* [SET TASK]: Copy the material that follows word for word and omit its pictures.

* [INFORMATION SHOWN]:
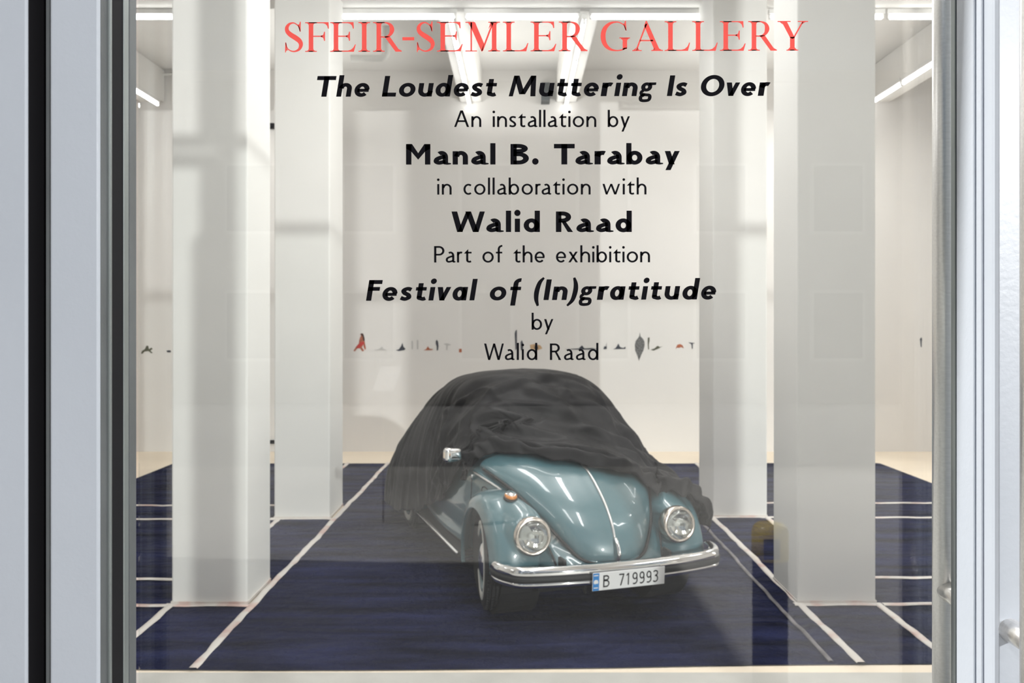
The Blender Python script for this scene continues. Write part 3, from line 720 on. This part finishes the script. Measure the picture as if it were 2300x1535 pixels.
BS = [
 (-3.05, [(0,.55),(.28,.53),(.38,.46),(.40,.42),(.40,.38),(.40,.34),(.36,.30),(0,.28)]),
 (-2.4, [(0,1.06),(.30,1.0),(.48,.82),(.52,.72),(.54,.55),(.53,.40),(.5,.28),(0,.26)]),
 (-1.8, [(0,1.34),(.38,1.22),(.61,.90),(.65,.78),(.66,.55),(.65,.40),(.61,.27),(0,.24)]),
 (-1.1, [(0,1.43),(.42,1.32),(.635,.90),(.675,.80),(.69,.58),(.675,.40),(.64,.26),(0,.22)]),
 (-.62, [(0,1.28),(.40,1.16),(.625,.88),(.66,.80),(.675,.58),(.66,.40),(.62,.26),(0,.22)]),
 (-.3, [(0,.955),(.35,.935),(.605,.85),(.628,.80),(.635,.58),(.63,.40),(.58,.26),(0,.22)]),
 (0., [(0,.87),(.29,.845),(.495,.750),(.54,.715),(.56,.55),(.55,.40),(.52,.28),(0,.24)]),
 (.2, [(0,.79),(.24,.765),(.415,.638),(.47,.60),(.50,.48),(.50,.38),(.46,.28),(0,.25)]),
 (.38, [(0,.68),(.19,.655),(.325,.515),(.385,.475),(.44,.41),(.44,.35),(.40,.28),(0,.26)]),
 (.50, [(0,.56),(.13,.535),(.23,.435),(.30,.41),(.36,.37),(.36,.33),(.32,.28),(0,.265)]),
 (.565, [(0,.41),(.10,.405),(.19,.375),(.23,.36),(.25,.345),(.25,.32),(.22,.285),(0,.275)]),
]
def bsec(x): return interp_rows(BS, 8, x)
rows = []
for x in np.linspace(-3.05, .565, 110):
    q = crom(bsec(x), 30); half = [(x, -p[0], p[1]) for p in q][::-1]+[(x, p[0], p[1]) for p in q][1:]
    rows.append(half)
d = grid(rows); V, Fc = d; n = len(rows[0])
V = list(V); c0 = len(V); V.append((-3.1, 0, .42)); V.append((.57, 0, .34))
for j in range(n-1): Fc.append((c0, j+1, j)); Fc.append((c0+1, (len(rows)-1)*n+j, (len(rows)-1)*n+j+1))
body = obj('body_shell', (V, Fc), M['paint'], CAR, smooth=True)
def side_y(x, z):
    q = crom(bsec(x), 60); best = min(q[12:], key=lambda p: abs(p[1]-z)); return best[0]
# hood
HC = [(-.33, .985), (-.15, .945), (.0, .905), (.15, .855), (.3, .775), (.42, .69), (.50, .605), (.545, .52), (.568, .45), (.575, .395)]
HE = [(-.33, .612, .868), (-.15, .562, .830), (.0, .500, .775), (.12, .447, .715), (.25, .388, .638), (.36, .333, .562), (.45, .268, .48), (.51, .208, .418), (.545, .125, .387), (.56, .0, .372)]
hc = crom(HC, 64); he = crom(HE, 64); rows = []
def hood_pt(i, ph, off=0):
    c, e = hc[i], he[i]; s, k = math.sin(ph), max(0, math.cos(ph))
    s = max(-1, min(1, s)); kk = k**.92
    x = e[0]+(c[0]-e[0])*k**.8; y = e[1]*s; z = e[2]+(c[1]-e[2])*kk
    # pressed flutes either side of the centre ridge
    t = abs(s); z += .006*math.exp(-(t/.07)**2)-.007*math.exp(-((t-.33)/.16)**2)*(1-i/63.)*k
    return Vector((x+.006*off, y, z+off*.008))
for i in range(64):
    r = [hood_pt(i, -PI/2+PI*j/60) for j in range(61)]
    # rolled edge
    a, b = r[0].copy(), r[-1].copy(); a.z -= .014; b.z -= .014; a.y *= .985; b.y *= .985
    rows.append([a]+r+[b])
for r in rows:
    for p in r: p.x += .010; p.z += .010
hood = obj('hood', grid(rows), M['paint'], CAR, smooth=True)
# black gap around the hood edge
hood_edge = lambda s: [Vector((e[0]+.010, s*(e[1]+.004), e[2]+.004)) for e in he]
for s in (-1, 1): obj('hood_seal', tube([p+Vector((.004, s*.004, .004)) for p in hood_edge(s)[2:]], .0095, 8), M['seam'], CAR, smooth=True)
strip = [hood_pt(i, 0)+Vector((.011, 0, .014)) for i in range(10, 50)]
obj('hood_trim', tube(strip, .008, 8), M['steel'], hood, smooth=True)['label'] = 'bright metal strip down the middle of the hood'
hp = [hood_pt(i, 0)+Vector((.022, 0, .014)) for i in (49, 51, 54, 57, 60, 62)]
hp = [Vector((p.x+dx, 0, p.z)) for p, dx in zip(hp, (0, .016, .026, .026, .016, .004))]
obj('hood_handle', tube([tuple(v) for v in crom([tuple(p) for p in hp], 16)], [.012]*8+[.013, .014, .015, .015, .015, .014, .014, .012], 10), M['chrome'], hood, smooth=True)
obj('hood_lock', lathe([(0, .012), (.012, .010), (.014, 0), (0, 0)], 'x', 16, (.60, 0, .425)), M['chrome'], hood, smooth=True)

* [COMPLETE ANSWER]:
The Blender Python script for this scene continues. Write part 3, from line 720 on. This part finishes the script. Measure the picture as if it were 2300x1535 pixels.
BS = [
 (-3.05, [(0,.55),(.28,.53),(.38,.46),(.40,.42),(.40,.38),(.40,.34),(.36,.30),(0,.28)]),
 (-2.4, [(0,1.06),(.30,1.0),(.48,.82),(.52,.72),(.54,.55),(.53,.40),(.5,.28),(0,.26)]),
 (-1.8, [(0,1.34),(.38,1.22),(.61,.90),(.65,.78),(.66,.55),(.65,.40),(.61,.27),(0,.24)]),
 (-1.1, [(0,1.43),(.42,1.32),(.635,.90),(.675,.80),(.69,.58),(.675,.40),(.64,.26),(0,.22)]),
 (-.62, [(0,1.28),(.40,1.16),(.625,.88),(.66,.80),(.675,.58),(.66,.40),(.62,.26),(0,.22)]),
 (-.3, [(0,.955),(.35,.935),(.605,.85),(.628,.80),(.635,.58),(.63,.40),(.58,.26),(0,.22)]),
 (0., [(0,.87),(.29,.845),(.495,.750),(.54,.715),(.56,.55),(.55,.40),(.52,.28),(0,.24)]),
 (.2, [(0,.79),(.24,.765),(.415,.638),(.47,.60),(.50,.48),(.50,.38),(.46,.28),(0,.25)]),
 (.38, [(0,.68),(.19,.655),(.325,.515),(.385,.475),(.44,.41),(.44,.35),(.40,.28),(0,.26)]),
 (.50, [(0,.56),(.13,.535),(.23,.435),(.30,.41),(.36,.37),(.36,.33),(.32,.28),(0,.265)]),
 (.565, [(0,.41),(.10,.405),(.19,.375),(.23,.36),(.25,.345),(.25,.32),(.22,.285),(0,.275)]),
]
def bsec(x): return interp_rows(BS, 8, x)
rows = []
for x in np.linspace(-3.05, .565, 110):
    q = crom(bsec(x), 30); half = [(x, -p[0], p[1]) for p in q][::-1]+[(x, p[0], p[1]) for p in q][1:]
    rows.append(half)
d = grid(rows); V, Fc = d; n = len(rows[0])
V = list(V); c0 = len(V); V.append((-3.1, 0, .42)); V.append((.57, 0, .34))
for j in range(n-1): Fc.append((c0, j+1, j)); Fc.append((c0+1, (len(rows)-1)*n+j, (len(rows)-1)*n+j+1))
body = obj('body_shell', (V, Fc), M['paint'], CAR, smooth=True)
def side_y(x, z):
    q = crom(bsec(x), 60); best = min(q[12:], key=lambda p: abs(p[1]-z)); return best[0]
# hood
HC = [(-.33, .985), (-.15, .945), (.0, .905), (.15, .855), (.3, .775), (.42, .69), (.50, .605), (.545, .52), (.568, .45), (.575, .395)]
HE = [(-.33, .612, .868), (-.15, .562, .830), (.0, .500, .775), (.12, .447, .715), (.25, .388, .638), (.36, .333, .562), (.45, .268, .48), (.51, .208, .418), (.545, .125, .387), (.56, .0, .372)]
hc = crom(HC, 64); he = crom(HE, 64); rows = []
def hood_pt(i, ph, off=0):
    c, e = hc[i], he[i]; s, k = math.sin(ph), max(0, math.cos(ph))
    s = max(-1, min(1, s)); kk = k**.92
    x = e[0]+(c[0]-e[0])*k**.8; y = e[1]*s; z = e[2]+(c[1]-e[2])*kk
    # pressed flutes either side of the centre ridge
    t = abs(s); z += .006*math.exp(-(t/.07)**2)-.007*math.exp(-((t-.33)/.16)**2)*(1-i/63.)*k
    return Vector((x+.006*off, y, z+off*.008))
for i in range(64):
    r = [hood_pt(i, -PI/2+PI*j/60) for j in range(61)]
    # rolled edge
    a, b = r[0].copy(), r[-1].copy(); a.z -= .014; b.z -= .014; a.y *= .985; b.y *= .985
    rows.append([a]+r+[b])
for r in rows:
    for p in r: p.x += .010; p.z += .010
hood = obj('hood', grid(rows), M['paint'], CAR, smooth=True)
# black gap around the hood edge
hood_edge = lambda s: [Vector((e[0]+.010, s*(e[1]+.004), e[2]+.004)) for e in he]
for s in (-1, 1): obj('hood_seal', tube([p+Vector((.004, s*.004, .004)) for p in hood_edge(s)[2:]], .0095, 8), M['seam'], CAR, smooth=True)
strip = [hood_pt(i, 0)+Vector((.011, 0, .014)) for i in range(10, 50)]
obj('hood_trim', tube(strip, .008, 8), M['steel'], hood, smooth=True)['label'] = 'bright metal strip down the middle of the hood'
hp = [hood_pt(i, 0)+Vector((.022, 0, .014)) for i in (49, 51, 54, 57, 60, 62)]
hp = [Vector((p.x+dx, 0, p.z)) for p, dx in zip(hp, (0, .016, .026, .026, .016, .004))]
obj('hood_handle', tube([tuple(v) for v in crom([tuple(p) for p in hp], 16)], [.012]*8+[.013, .014, .015, .015, .015, .014, .014, .012], 10), M['chrome'], hood, smooth=True)
obj('hood_lock', lathe([(0, .012), (.012, .010), (.014, 0), (0, 0)], 'x', 16, (.60, 0, .425)), M['chrome'], hood, smooth=True)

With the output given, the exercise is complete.